### RECORDS SHOWN:
(begin)

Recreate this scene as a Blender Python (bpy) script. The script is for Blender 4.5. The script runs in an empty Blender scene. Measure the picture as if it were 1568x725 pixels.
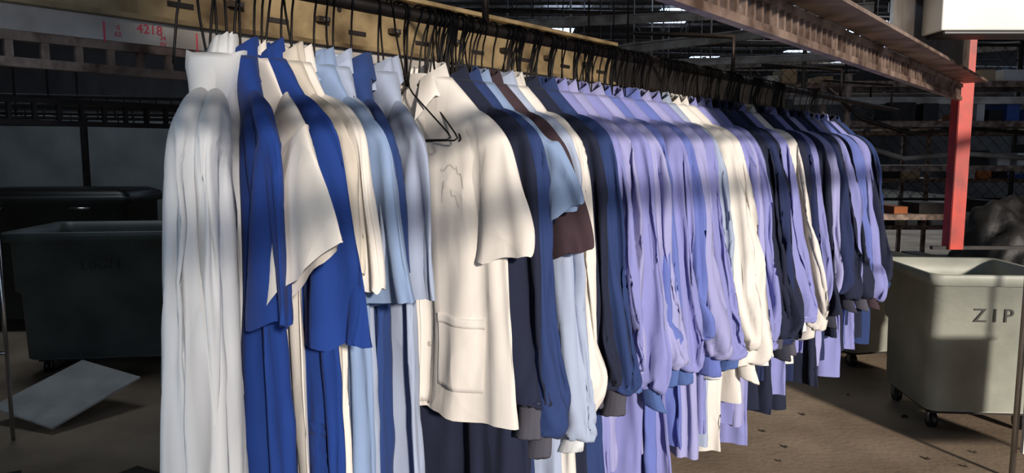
import bpy, math, random, time
from mathutils import Vector, Matrix, noise, kdtree
random.seed(7)
S=bpy.context.scene
A=math.radians(39.0)
D=Vector((math.sin(A),math.cos(A),0)); N=Vector((math.cos(A),-math.sin(A),0)); Z=Vector((0,0,1))
P0=Vector((-0.19,1.68,0)); RZ=1.90
CAMZ=1.6
def rp(t,off=0,z=0):  # point: t along the rail, off to the aisle side, height z
    return P0+D*t+N*off+Vector((0,0,z))

# ---------------- materials ----------------
def lin(c):
    return tuple(((x/255)/12.92 if x/255<=0.04045 else (((x/255)+0.055)/1.055)**2.4) for x in c)+(1,)
def mat(name,col,rough=.6,metal=0,col2=None,scale=5,lo=.35,hi=.65,bump=0,bscale=40,emit=0,detail=6,stretch=None):
    m=bpy.data.materials.new(name); m.use_nodes=True
    nt=m.node_tree; b=nt.nodes['Principled BSDF']
    b.inputs['Roughness'].default_value=rough; b.inputs['Metallic'].default_value=metal
    c=lin(col)
    tc=nt.nodes.new('ShaderNodeTexCoord'); mp=nt.nodes.new('ShaderNodeMapping')
    nt.links.new(tc.outputs['Object'],mp.inputs[0])
    if stretch: mp.inputs['Scale'].default_value=stretch
    n=nt.nodes.new('ShaderNodeTexNoise'); n.inputs['Scale'].default_value=scale; n.inputs['Detail'].default_value=detail
    nt.links.new(mp.outputs[0],n.inputs['Vector'])
    r=nt.nodes.new('ShaderNodeValToRGB'); r.color_ramp.elements[0].position=lo; r.color_ramp.elements[1].position=hi
    c2=lin(col2) if col2 else tuple(x*.8 for x in c[:3])+(1,)
    r.color_ramp.elements[0].color=c2; r.color_ramp.elements[1].color=c
    nt.links.new(n.outputs['Fac'],r.inputs[0]); nt.links.new(r.outputs[0],b.inputs['Base Color'])
    if bump:
        n2=nt.nodes.new('ShaderNodeTexNoise'); n2.inputs['Scale'].default_value=bscale
        nt.links.new(mp.outputs[0],n2.inputs['Vector'])
        bp=nt.nodes.new('ShaderNodeBump'); bp.inputs['Strength'].default_value=bump; bp.inputs['Distance'].default_value=.01
        nt.links.new(n2.outputs['Fac'],bp.inputs['Height']); nt.links.new(bp.outputs[0],b.inputs['Normal'])
    if emit:
        b.inputs['Emission Color'].default_value=c; b.inputs['Emission Strength'].default_value=emit
    return m
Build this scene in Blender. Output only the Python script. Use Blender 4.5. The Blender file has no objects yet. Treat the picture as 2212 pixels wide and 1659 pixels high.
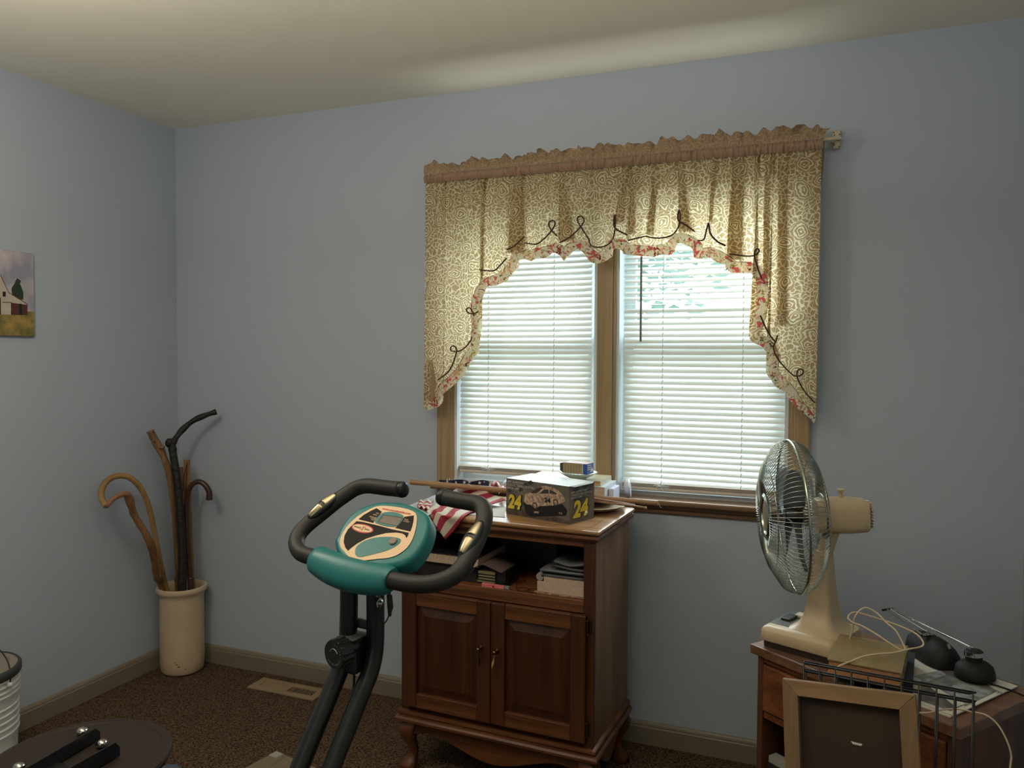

(end)

### WORK INSTRUCTIONS:
Return the listing above word for word, with the pictures removed.

### WRITTEN ANSWER:
Recreate this scene as a Blender Python (bpy) script. The script is for Blender 4.5. The script runs in an empty Blender scene. Measure the picture as if it were 1568x725 pixels.
import bpy, math, random, time
from mathutils import Vector, Matrix, noise, kdtree
random.seed(7)
S=bpy.context.scene
A=math.radians(39.0)
D=Vector((math.sin(A),math.cos(A),0)); N=Vector((math.cos(A),-math.sin(A),0)); Z=Vector((0,0,1))
P0=Vector((-0.19,1.68,0)); RZ=1.90
CAMZ=1.6
def rp(t,off=0,z=0):  # point: t along the rail, off to the aisle side, height z
    return P0+D*t+N*off+Vector((0,0,z))

# ---------------- materials ----------------
def lin(c):
    return tuple(((x/255)/12.92 if x/255<=0.04045 else (((x/255)+0.055)/1.055)**2.4) for x in c)+(1,)
def mat(name,col,rough=.6,metal=0,col2=None,scale=5,lo=.35,hi=.65,bump=0,bscale=40,emit=0,detail=6,stretch=None):
    m=bpy.data.materials.new(name); m.use_nodes=True
    nt=m.node_tree; b=nt.nodes['Principled BSDF']
    b.inputs['Roughness'].default_value=rough; b.inputs['Metallic'].default_value=metal
    c=lin(col)
    tc=nt.nodes.new('ShaderNodeTexCoord'); mp=nt.nodes.new('ShaderNodeMapping')
    nt.links.new(tc.outputs['Object'],mp.inputs[0])
    if stretch: mp.inputs['Scale'].default_value=stretch
    n=nt.nodes.new('ShaderNodeTexNoise'); n.inputs['Scale'].default_value=scale; n.inputs['Detail'].default_value=detail
    nt.links.new(mp.outputs[0],n.inputs['Vector'])
    r=nt.nodes.new('ShaderNodeValToRGB'); r.color_ramp.elements[0].position=lo; r.color_ramp.elements[1].position=hi
    c2=lin(col2) if col2 else tuple(x*.8 for x in c[:3])+(1,)
    r.color_ramp.elements[0].color=c2; r.color_ramp.elements[1].color=c
    nt.links.new(n.outputs['Fac'],r.inputs[0]); nt.links.new(r.outputs[0],b.inputs['Base Color'])
    if bump:
        n2=nt.nodes.new('ShaderNodeTexNoise'); n2.inputs['Scale'].default_value=bscale
        nt.links.new(mp.outputs[0],n2.inputs['Vector'])
        bp=nt.nodes.new('ShaderNodeBump'); bp.inputs['Strength'].default_value=bump; bp.inputs['Distance'].default_value=.01
        nt.links.new(n2.outputs['Fac'],bp.inputs['Height']); nt.links.new(bp.outputs[0],b.inputs['Normal'])
    if emit:
        b.inputs['Emission Color'].default_value=c; b.inputs['Emission Strength'].default_value=emit
    return m
Build this scene in Blender. Output only the Python script. Use Blender 4.5. The Blender file has no objects yet. Treat the picture as 2212 pixels wide and 1659 pixels high.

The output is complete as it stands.